Em entrevista ao Vozes de Gaia, João Morais, director da Associação dos Agricultores e Pastores do Norte, defende a construção de mais barragens como forma de prevenir futuras situações de seca. No Norte, as terras já fazem lembrar a aridez do Alentejo, lamenta. O Instituto Português do Mar e da Atmosfera apontava, a meio de Fevereiro, para mais de 90% do território continental de Portugal em seca severa ou extrema. Entretanto, Portugal e Espanha já solicitaram apoios financeiros a Bruxelas para minorar os impactos da seca.

VOZES DE GAIA – Em que aspectos é que a agricultura evoluiu nos últimos 20 anos?

JOÃO MORAIS – Evoluiu em conhecimentos.
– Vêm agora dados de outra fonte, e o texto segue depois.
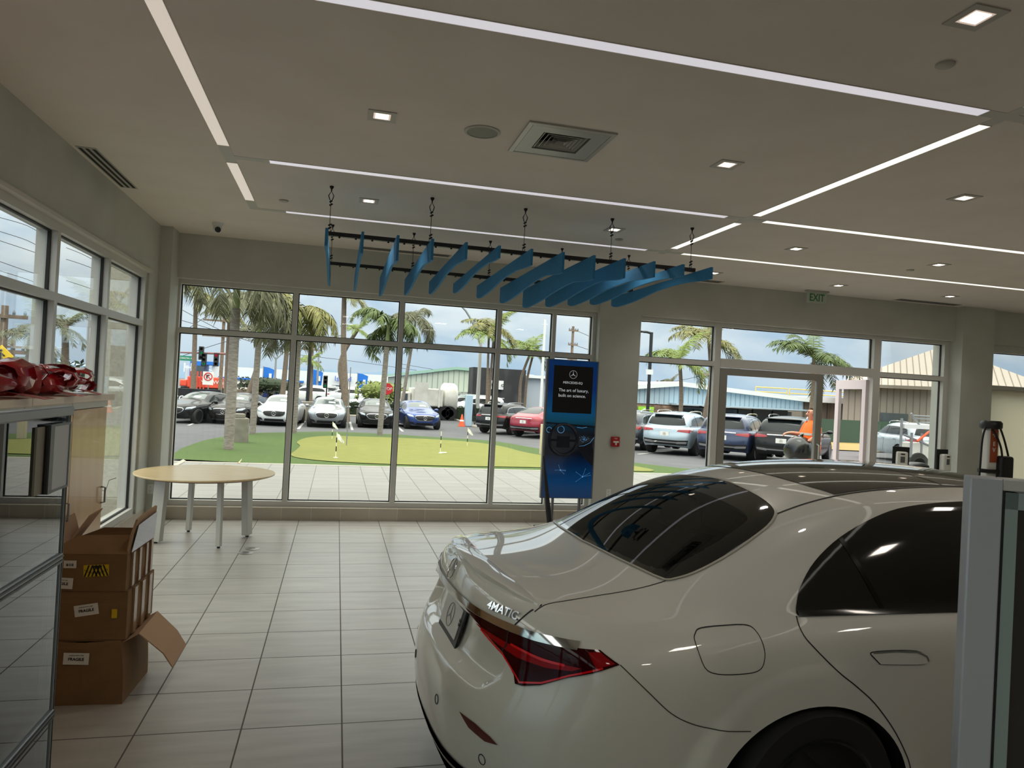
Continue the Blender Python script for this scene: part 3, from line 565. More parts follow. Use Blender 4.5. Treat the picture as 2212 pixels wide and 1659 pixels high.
MB().tube([(.13, -.008, 1.12), (.2, -.008, 1.13), (.28, -.008, 1.17), (.33, -.008, 1.24)], .003, 5).obj('light_edge', cy, o); MB().tube([(.09, -.008, 1.365), (.16, -.008, 1.36), (.23, -.008, 1.375)], .003, 5).obj('light_edge', cy, o)
for cx, cz, r in ((-.11, .80, .07), (.2, .72, .11)):
    m = MB(); m.ball((cx, -.008, cz), .01, 8, 6, (1, .2, 1))
    for k in range(5): a = rd.random()*6.3; m.tube([(cx, -.008, cz), (cx+r*cos(a), -.008, cz+r*sin(a))], .0012, 4); m.ball((cx+r*cos(a), -.008, cz+r*sin(a)), .004, 6, 5, (1, .3, 1))
    m.obj('light_star', cy, o)
MB().bb((.17, .01, .05), (.20, .05, Z0)).obj('leg', fr, o); MB().bb((-.20, .01, .05), (-.17, .05, Z0)).obj('leg', fr, o); MB().bb((-.38, -.28, 0), (.36, .2, .05)).obj('base_plate', mat('base_black', (16, 16, 17), .4), o, bevel=.01)
o = thing('umbrella', 'closed black umbrella leaning against the blue display', 'umbrella', (2.70, 8.585, .002)); tp = Vector((-.085, .2, .985))
m = MB(); q = [tp*t for t in (0, .04, .1, .3, .6, .8, .86)]; m.tube(q, [.008, .02, .03, .034, .028, .018, .010], 12); m.obj('folded_canopy', mat('umbrella_black', (12, 14, 14), .6), o, True); MB().tube([tp*.84, tp*.92, tp], [.008, .012, .012], 10).obj('handle', blk, o, True)
# hand sanitizer dispensers
def sani(lb, x, y, z, rz):
    o = thing('sanitizer_stand', lb, 'hand sanitizer', (x, y, 0), rz, 'hand sanitizer stands'); MB().bb((-.09, .045, 0), (.09, .06, .02)).bb((-.02, .03, .0), (.02, .06, z-.1)).lathe([(.17, 0), (.17, .015), (.02, .03)], (0, .04, 0), 28).obj('post', steel, o)
    MB().bb((-.115, .03, z-.2), (.115, .045, z+.17)).obj('back_plate', mat('plate_black', (14, 17, 18), .4), o, bevel=.004)
    MB().bb((-.075, -.075, z-.16), (.075, .03, z+.1)).obj('dispenser', mat('dispenser_white', (222, 222, 214), .35), o, bevel=.025, seg=4)
    MB().bb((-.03, -.079, z-.06), (.03, -.073, z+.03)).obj('window', mat('smoke_window', (92, 98, 96), .2), o, bevel=.004); MB().bb((-.028, -.078, z+.055), (.028, -.0745, z+.075)).obj('logo', blk, o)
sani('white hand sanitizer on a black plate, left one, turned sideways beside the glass door', 8.22, 8.95, 1.10, radians(-28)); sani('white hand sanitizer on a black plate standing at the right column', 9.22, 9.18, 1.07, radians(4))
o = thing('waste_bin', 'black round topped bin between the two sanitizers', 'bin', (8.60, 9.05, 0)); MB().lathe([(.16, 0), (.175, .02), (.175, .86), (.17, .88)], n=28).obj('body', mat('bin_black', (20, 22, 24), .35), o, True); MB().lathe([(.178, .88), (.178, .93), (.16, 1.0), (.1, 1.035), (.001, 1.04)], n=28).obj('lid', mat('bin_lid', (52, 56, 60), .3, .3), o, True)
# EV charger
o = thing('charging_station', 'white charging post with orange EV label and looped black cable at the right', 'charger', (9.40, 8.55, 0))
MB().bb((-.1, -.06, 0), (.1, .06, 1.60)).obj('post', mat('charger_white', (214, 214, 208), .4), o, bevel=.02); MB().bb((-.065, -.066, 1.12), (.065, -.06, 1.62)).obj('label_panel', mat('charger_orange', (160, 76, 44), .4), o)
for i, ch in enumerate(('+', 'E', 'V')): word('lettering', ch, (.15, .085, .085)[i], MATS['charger_white'], o, (0, -.067, (1.52, 1.39, 1.30)[i]), (pi/2, 0, 0), .001, bold=.002)
MB().lathe([(.13, 1.61), (.145, 1.63), (.145, 1.70), (.12, 1.73)], n=28).obj('cap', blk, o, True)
MB().tube([(-.25, -.05, 1.0), (-.1, -.09, .99), (.06, -.1, .99)], .03, 8).obj('cable_strap', MATS['holster_black'] if 'holster_black' in MATS else blk, o); MB().bb((.06, -.15, .78), (.30, .05, 1.22)).obj('holster', mat('holster_black', (24, 25, 27), .35), o, bevel=.04, seg=3)
MB().tube(smooth_path([(-.12, -.03, 1.66), (-.2, -.05, 1.45), (-.23, -.06, 1.0), (-.25, -.06, .4), (-.1, -.1, .15), (.1, -.1, .3), (.14, -.09, .9), (.1, -.1, 1.3), (-.02, -.09, 1.55), (-.1, -.06, 1.66)], 6), .014).obj('cable', mat('cable_black', (12, 12, 13), .5), o, True)
MB().tube(smooth_path([(.12, -.03, 1.66), (.22, -.05, 1.4), (.33, -.06, 1.0), (.37, -.06, .5), (.3, -.06, .1)], 6), .014).obj('cable', MATS['cable_black'], o, True)
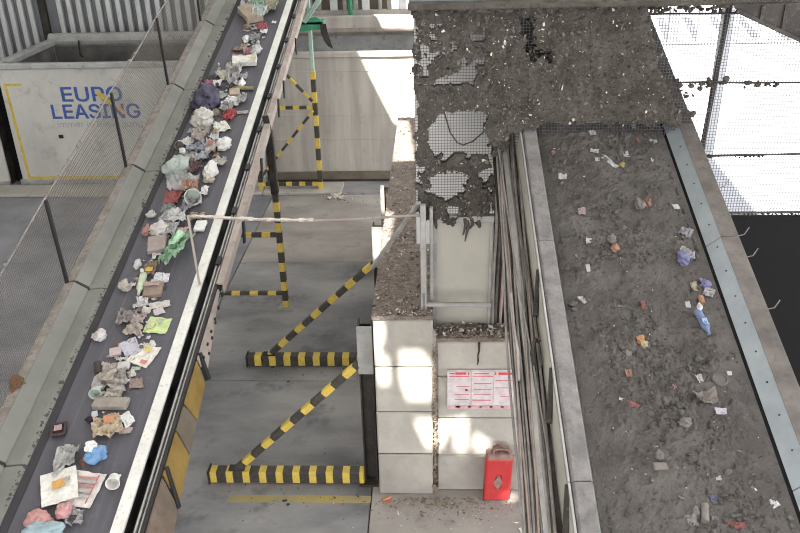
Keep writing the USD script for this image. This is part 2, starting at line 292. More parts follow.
# ------------------------------------------------------------------ open skips at the back
FRONT = {}
def skip(name, label, x0, x1, y0, y1, h, wall_mat, rim_mat, in_mat):
    t = thing(name, label, 'container', ((x0 + x1) / 2, y0, 0))
    FRONT[name] = put('front_panel', bx(x0, x1, y0, y0 + .06, 0.02, h - .05, .01), wall_mat, t); put('end_panel', bx(x0, x0 + .06, y0 + .06, y1 - .06, 0.02, h - .05), wall_mat, t)
    put('end_panel', bx(x1 - .06, x1, y0 + .06, y1 - .06, 0.02, h - .05), wall_mat, t); put('back_panel', bx(x0, x1, y1 - .06, y1, 0.02, h - .05), in_mat, t); put('floor_plate', bx(x0 + .06, x1 - .06, y0 + .06, y1 - .06, .02, .12), in_mat, t)
    put('inner_lining', cat([bx(x0 + .062, x0 + .07, y0 + .1, y1 - .1, .1, h - .12), bx(x0 + .1, x1 - .1, y1 - .075, y1 - .062, .1, h - .12)]), in_mat, t)
    put('front_rim', bx(x0 - .03, x1 + .03, y0 - .05, y0 + .09, h - .11, h, .02), rim_mat, t)
    put('back_rim', tube([(x0 - .02, y1, h - .02), (x1 + .02, y1, h - .02)], .15, 12), rim_mat, t)
    put('end_rim', bx(x0 - .06, x0 + .14, y0, y1, h - .12, h + .02, .03), rim_mat, t); put('end_rim', bx(x1 - .1, x1 + .06, y0, y1, h - .12, h + .02, .03), rim_mat, t)
    return t
sk = skip('open_skip', 'white open-top skip container with blue lettering and a yellow outline', -8.37, -3.35, 15.2, 17.75, 2.46, M_skip, M_skip_rim, M_skip_in)
def lettering(text, x0, x1, z0, h, mat, bold=True, dy=15.197):
    m = meshkit.text_mesh(text, h, 0.004, bold); v = np.array(m.vertices); v[:, 0] = x0 + (v[:, 0] - v[:, 0].min()) / (np.ptp(v[:, 0])) * (x1 - x0)
    put('lettering', trimesh.Trimesh(np.column_stack([v[:, 0], dy - v[:, 2], v[:, 1] + z0]), m.faces, process=False), mat, FRONT['open_skip'])
lettering('EURO', -7.20, -6.00, 1.72, .27, M_blue); lettering('LEASING', -7.46, -5.70, 1.38, .27, M_blue); lettering('immer in Bewegung', -7.40, -5.70, 1.20, .12, M_slogan, False)
put('accent_stripe', xz(Polygon([(-6.52, 1.86), (-6.42, 1.90), (-6.20, 1.68), (-6.28, 1.63)]), 15.186, .006), M_yellow, FRONT['open_skip']); put('accent_stripe', xz(Polygon([(-6.16, 1.60), (-6.08, 1.62), (-5.98, 1.46), (-6.06, 1.45)]), 15.186, .006), M_orange, FRONT['open_skip'])
put('outline_stripe', xz(unary_union([sbox(-8.28, 2.03, -7.95, 2.07), Polygon([(-8.29, 2.07), (-8.24, 2.07), (-8.19, .13), (-8.24, .13)]), sbox(-8.24, .13, -3.5, .18)]), 15.192, .006), M_yellow, FRONT['open_skip'])
put('rim_hook', tube([(-7.7, 17.6, 2.45), (-7.7, 17.55, 2.3), (-7.68, 17.5, 2.15), (-7.62, 17.48, 2.12)], .02, 6), M_black, sk)
put('lock_plate', bx(-7.42, -7.33, 15.17, 15.2, .98, 1.05, .01), M_black, FRONT['open_skip']) ; put('base_rail', bx(-8.42, -3.35, 15.18, 15.3, 0, .12, .01), M_skip_rim, sk)
s2 = skip('concrete_bunker', 'pale stained open-top bunker trough behind the striped support frame', -3.2, 4.2, 15.3, 17.9, 2.57, M_conc_c, M_conc_c, M_skip_rim)
put('base_strip', bx(-3.2, 4.2, 15.24, 15.31, 0, .2, .01), M_skirtgrey, s2); put('base_line', bx(-3.2, 4.2, 15.235, 15.26, .0, .05), M_dark, s2)
for z in (0.86, 1.35, 2.2): put('seam_rib', bx(-3.2, 4.2, 15.288, 15.31, z, z + .02, .004), M_conc_c, s2)
put('back_ledge', bx(-3.2, 4.2, 17.6, 17.8, 2.6, 2.86, .02), M_conc_c, s2); put('ledge_edge', bx(-3.2, 4.2, 17.56, 17.6, 2.54, 2.62), M_plate, s2)
s3 = thing('plain_skip', 'pale grey container end standing at the far left beside the lettered skip', 'container', (-9.1, 15.2, 0))
put('front_panel', bx(-9.6, -8.62, 15.15, 15.21, .02, 2.25, .01), M_skip, s3); put('end_panel', bx(-8.66, -8.62, 15.2, 17.6, .02, 2.25), M_dark, s3); put('front_rim', bx(-9.6, -8.58, 15.1, 15.24, 2.2, 2.32, .02), M_skip_rim, s3); put('end_rim', bx(-8.72, -8.56, 15.2, 17.6, 2.2, 2.32, .02), M_skip_rim, s3); put('base_rail', bx(-9.6, -8.62, 15.12, 15.2, 0, .1), M_skip_rim, s3); put('bumper_block', bx(-8.63, -8.39, 15.45, 15.6, 0, 1.9), M_rubber, s3)  # dark end panel and added block paint the shade between the containers
solo('hose_drum', tube([(-9.3 + .25 * math.cos(a), 15.0, 2.42 + .06 * math.sin(2 * a)) for a in np.linspace(0, 6, 20)], .02, 6), M_cabledark, 'loop of thin hose lying on the rim of the plain grey container', 'hose')

# ------------------------------------------------------------------ left conveyor
TA = math.tan(math.radians(14.8)); zA = lambda y: 2.731 + TA * (y - 9.981)
ca = thing('sorting_conveyor', 'inclined dark belt conveyor with mixed waste, white edge strip and grey-green side rail', 'conveyor', (-2.8, 3.0, 0))
YA0, YA1 = 2.9, 17.0
put('belt', sweep_y([(-3.26, -.06), (-2.36, -.06), (-2.36, -.03), (-2.40, -.035), (-3.22, -.035), (-3.26, -.03)], YA0, YA1, zA), M_belt, ca)
for xs in (-3.02, -2.78, -2.66): put('belt_wear_line', sweep_y([(xs - .012, -.036), (xs + .012, -.036), (xs + .012, -.0335), (xs - .012, -.0335)], YA0, YA1, zA), M_beltline, ca)
put('edge_strip', sweep_y([(-2.39, -.045), (-2.385, .004), (-2.29, .004), (-2.29, -.02), (-2.30, -.05)], YA0, YA1, zA), M_white, ca, label='worn white edge strip')
put('inner_sheet', sweep_y([(-2.29, -.20), (-2.15, -.20), (-2.15, -.17), (-2.29, -.17)], YA0, YA1, zA), M_black, ca)
put('edge_web', sweep_y([(-2.32, -.2), (-2.30, -.2), (-2.30, -.02), (-2.32, -.02)], YA0, YA1, zA), M_black, ca)
for xs in (-2.215, -2.18): put('guide_rail', sweep_y([(xs - .008, -.07), (xs + .008, -.07), (xs + .008, -.03), (xs - .008, -.03)], YA0, YA1, zA), M_galv, ca)
put('side_plate', sweep_y([(-2.15, -.02), (-2.15, 0), (-2.075, 0), (-2.075, -.11), (-2.09, -.11), (-2.09, -.02)], 7.0, YA1, zA), M_plate, ca)
put('side_plate', sweep_y([(-2.165, -.03), (-2.165, -.005), (-2.135, -.005), (-2.135, -.05), (-2.15, -.05), (-2.15, -.03)], YA0, 6.99, zA), M_black, ca)
for y in np.arange(3.6, 16.6, 0.72): put('roller', tube([(-3.24, y, zA(y) - .11), (-2.3, y, zA(y) - .11)], .045, 10), M_dark, ca)
for y in np.arange(7.3, 16.6, 0.83): put('roller_bracket', bar((-2.2, y, zA(y) - .04), (-2.2, y + .12, zA(y + .12) - .04), .05, .07, .005), M_black, ca)
for y in (8.0, 9.2, 10.6, 11.1, 12.4): put('hanger_plate', cat([bar((-2.065, y, zA(y) - .02), (-2.065, y - .05, zA(y) - .26), .02, .07, .004, (0, 1, 0))]), M_black, ca)
# lower skirt: painted sheets and black ribs
bot = lambda y: zA(y) - np.interp(y, [2.9, 4.64, 4.9, 6.0, 6.95], [.52, .37, .33, .24, .06])
def skirt(ya, yb, mat, label=None, ya2=None, yb2=None):
    """A sheet between the plate's lower edge (ya..yb) and the skirt's lower edge (ya2..yb2)."""
    ya2 = ya if ya2 is None else ya2; yb2 = yb if yb2 is None else yb2
    P = np.array([(ya, zA(ya) - .03), (yb, zA(yb) - .03), (yb2, bot(yb2)), (ya2, bot(ya2))])
    m = extr(Polygon(P), .012); v = np.asarray(m.vertices); k_ = (zA(v[:, 0]) - v[:, 1]) / .33
    put('skirt_sheet', trimesh.Trimesh(np.column_stack([-2.14 + .085 * k_ + v[:, 2], v[:, 0], v[:, 1]]), m.faces, process=False), mat, ca, label=label)
skirt(6.05, 6.95, M_plate, 'pale riveted skirt sheet'); skirt(5.55, 6.02, M_skirtyel, 'yellow skirt sheet', 5.62, 5.98); skirt(5.28, 5.53, M_skirtgrey, None, 5.30, 5.60); skirt(4.86, 5.26, M_skirtyel, 'yellow skirt sheet', 4.86, 5.28); skirt(4.2, 4.83, M_skirtbrown); skirt(3.0, 4.17, M_skirtbrown)
for y in (6.04, 4.85, 4.18, 3.4): put('skirt_rib', bar((-2.13, y + .08, zA(y + .08) - .03), (-2.045, y - .02, bot(y) + .0), .05, .045, .006, (0, 1, 0)), M_black, ca)
put('skirt_bolts', cat([bx(-2.09, -2.075, y - .012, y + .012, z - .012, z + .012) for y in np.arange(6.1, 6.95, .16) for z in (zA(y) - .06, bot(y) + .03)]), M_black, ca, kind='stuff')
# left side rail, in lengths that meet at the guard's posts
joints = [2.9, 4.93, 6.95, 8.95, 10.88, 12.88, 14.9, 17.0]
for a, b in zip(joints, joints[1:]):
    put('side_rail', sweep_y([(-3.60, -.03), (-3.60, .055), (-3.55, .067), (-3.535, .055), (-3.43, -.012), (-3.425, -.028), (-3.30, -.012), (-3.245, -.022), (-3.235, -.09), (-3.58, -.09)], a + .008, b - .008, zA), M_rail, ca)
    put('rail_ledge', sweep_y([(-3.66, .0), (-3.66, .05), (-3.61, .06), (-3.555, .067), (-3.595, .0)], a + .008, b - .008, zA), M_raildust, ca)
    put('joint_plate', sweep_y([(-3.57, .068), (-3.53, .06), (-3.425, -.006), (-3.42, -.03), (-3.44, -.03), (-3.55, .04)], a - .012, a + .012, zA), M_black, ca)
put('rubber_seal', sweep_y([(-3.24, -.034), (-3.24, -.02), (-3.175, -.029), (-3.175, -.034)], YA0, YA1, zA), M_railshade, ca)  # dark strip painting the shade under the rail onto the belt edge
put('rail_stain', flakes(420, lambda r: (lambda y: np.array([r.uniform(-3.275, -3.243), y, zA(y) - .0165]))(4 + 9.5 * r.random()) if False else (lambda y, x: (np.array([x, y, zA(y) - .012 - (x + 3.30) * .18]), np.array([.1, -.25, .96])))(4 + 9.5 * (math.sin(r.uniform(0, 40)) * .02 + r.random()), r.uniform(-3.285, -3.245)), .004, .014, 21, .06), M_stain, ca, kind='stuff')
put('under_frame', cat([sweep_y([(x0, -.42), (x0 + .05, -.42), (x0 + .05, -.2), (x0, -.2)], YA0, YA1, zA) for x0 in (-3.5, -2.7)]), M_dark, ca)
# mesh guard above the left rail
gd = thing('mesh_guard', 'fine wire mesh guard on thin black posts along the left rail of the belt', 'guard', (-3.62, 4.0, 0))
for y in (4.93, 6.95, 8.93, 10.88, 12.88, 14.9): put('post', bar((-3.63, y, zA(y) + .03), (-3.63, y - .05, zA(y) + .95), .03, .04, .006, (0, 1, 0)), M_black, gd)
ws = []
gz = .93
for k in range(32): d = gz * k / 31; ws.append(bar((-3.645, YA0, zA(YA0) + .04 + d), (-3.645, 16.0, zA(16.0) + .04 + d), .0026, .0026))
for y in np.arange(YA0, 16.0, .031): ws.append(bar((-3.645, y, zA(y) + .04), (-3.645, y, zA(y) + .04 + gz), .0026, .0026))
put('netting', cat(ws), M_guard, gd, kind='stuff')
yy = np.linspace(YA0, 16, 60)
put('top_wire', tube([(-3.645, y, zA(y) + .965 - .03 * math.sin((y - .93) * math.pi / 2.0) ** 2) for y in yy], .008, 6), M_raildust, gd)
put('top_wire_tufts', cat([trimesh.creation.icosphere(1, rng.uniform(.012, .028)).apply_translation([-3.645, y, zA(y) + .955]) for y in [rng.uniform(4, 13) for _ in range(26)]]), M_raildust, gd, kind='stuff')

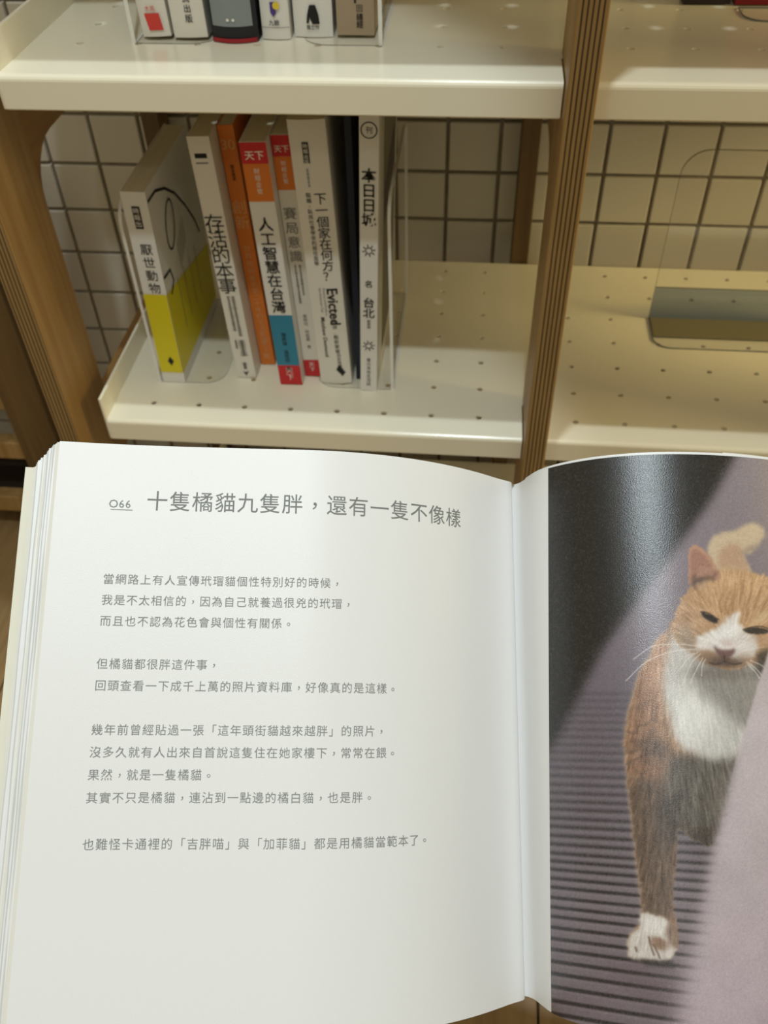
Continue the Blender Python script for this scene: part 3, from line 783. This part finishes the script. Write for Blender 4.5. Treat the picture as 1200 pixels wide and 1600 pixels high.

Hoje, o agricultor preocupa-se muito mais em fazer correctamente, procurando conhecer os terrenos e os produtos que cultiva. Claro que ainda há agricultores que cultivam como os pais faziam, até porque alguns já são muito idosos e não vêem razão para mudar. Mas cada vez mais se verifica essa preocupação.

O tipo de culturas que praticam está a ter em conta a escassez de água?

Sim. O agricultor, de uma forma geral, tem vindo a ajustar as suas culturas à pouca água que tem, até porque sente o problema de muito perto.

Há armazenamento de água para fazer face a estes períodos de seca?

Não. O Norte é um pouco o espelho do que se passa no resto do país. Do litoral até ao interior, há água nos solos. A partir de Vila Real, e até Bragança, a situação muda. Os solos passam a ser secos, como no Alentejo. Aqui, os agricultores valem-se de pequenos tanques, charcos, furos e de algumas barragens. Se tiverem água. O que não é o caso da Barragem de Pizões, em Montalegre, por exemplo. Além de ter pouca água, é exclusivamente para a produção de energia.

Que ajudas chegam por parte do Estado?

Os agricultores estão muito preocupados, além da seca na agricultura, pois há o problema dos animais. Se esta situação se mantiver por muito tempo, ficam sem alimento para lhes dar. Era preciso que a ajuda viesse em tempo útil. Promessas há…

As minas de água ainda são usadas na agricultura?

Claro… quem as tem. Mas a água que está nos lençóis freáticos é cada vez menos à medida que são feitos mais e mais furos. Os recursos não são inesgotáveis. 

A agricultura de subsistência ainda existe em grande número?

Existe. Principalmente, aquele agricultor que tem outro trabalho, fora de casa, e que não dispensa tratar da sua horta ao fim-de-semana. Não para comercializar, mas para consumo próprio.

E esses pequenos agricultores juntam-se em associações?

Sim. Na nossa associação temos cerca de dois mil associados. Eles juntam-se, trocam ideias e alguns até fazem pequenos cursos de formação. Costumo dizer, a rir, que eles agora são agricultores encartados, têm mais responsabilidade.

O que devia ser feito para minimizar a falta de água na agricultura?

Há muito que defendo a construção de mais barragens. Mas não só. Não se compreende que continuemos a gastar água potável nas nossas sanitas e na rega. Toda a água das nossas casas devia ser reciclada e usada para esse fim. Acho que é hora de deixar de olhar para o lado e enfrentar o problema de frente.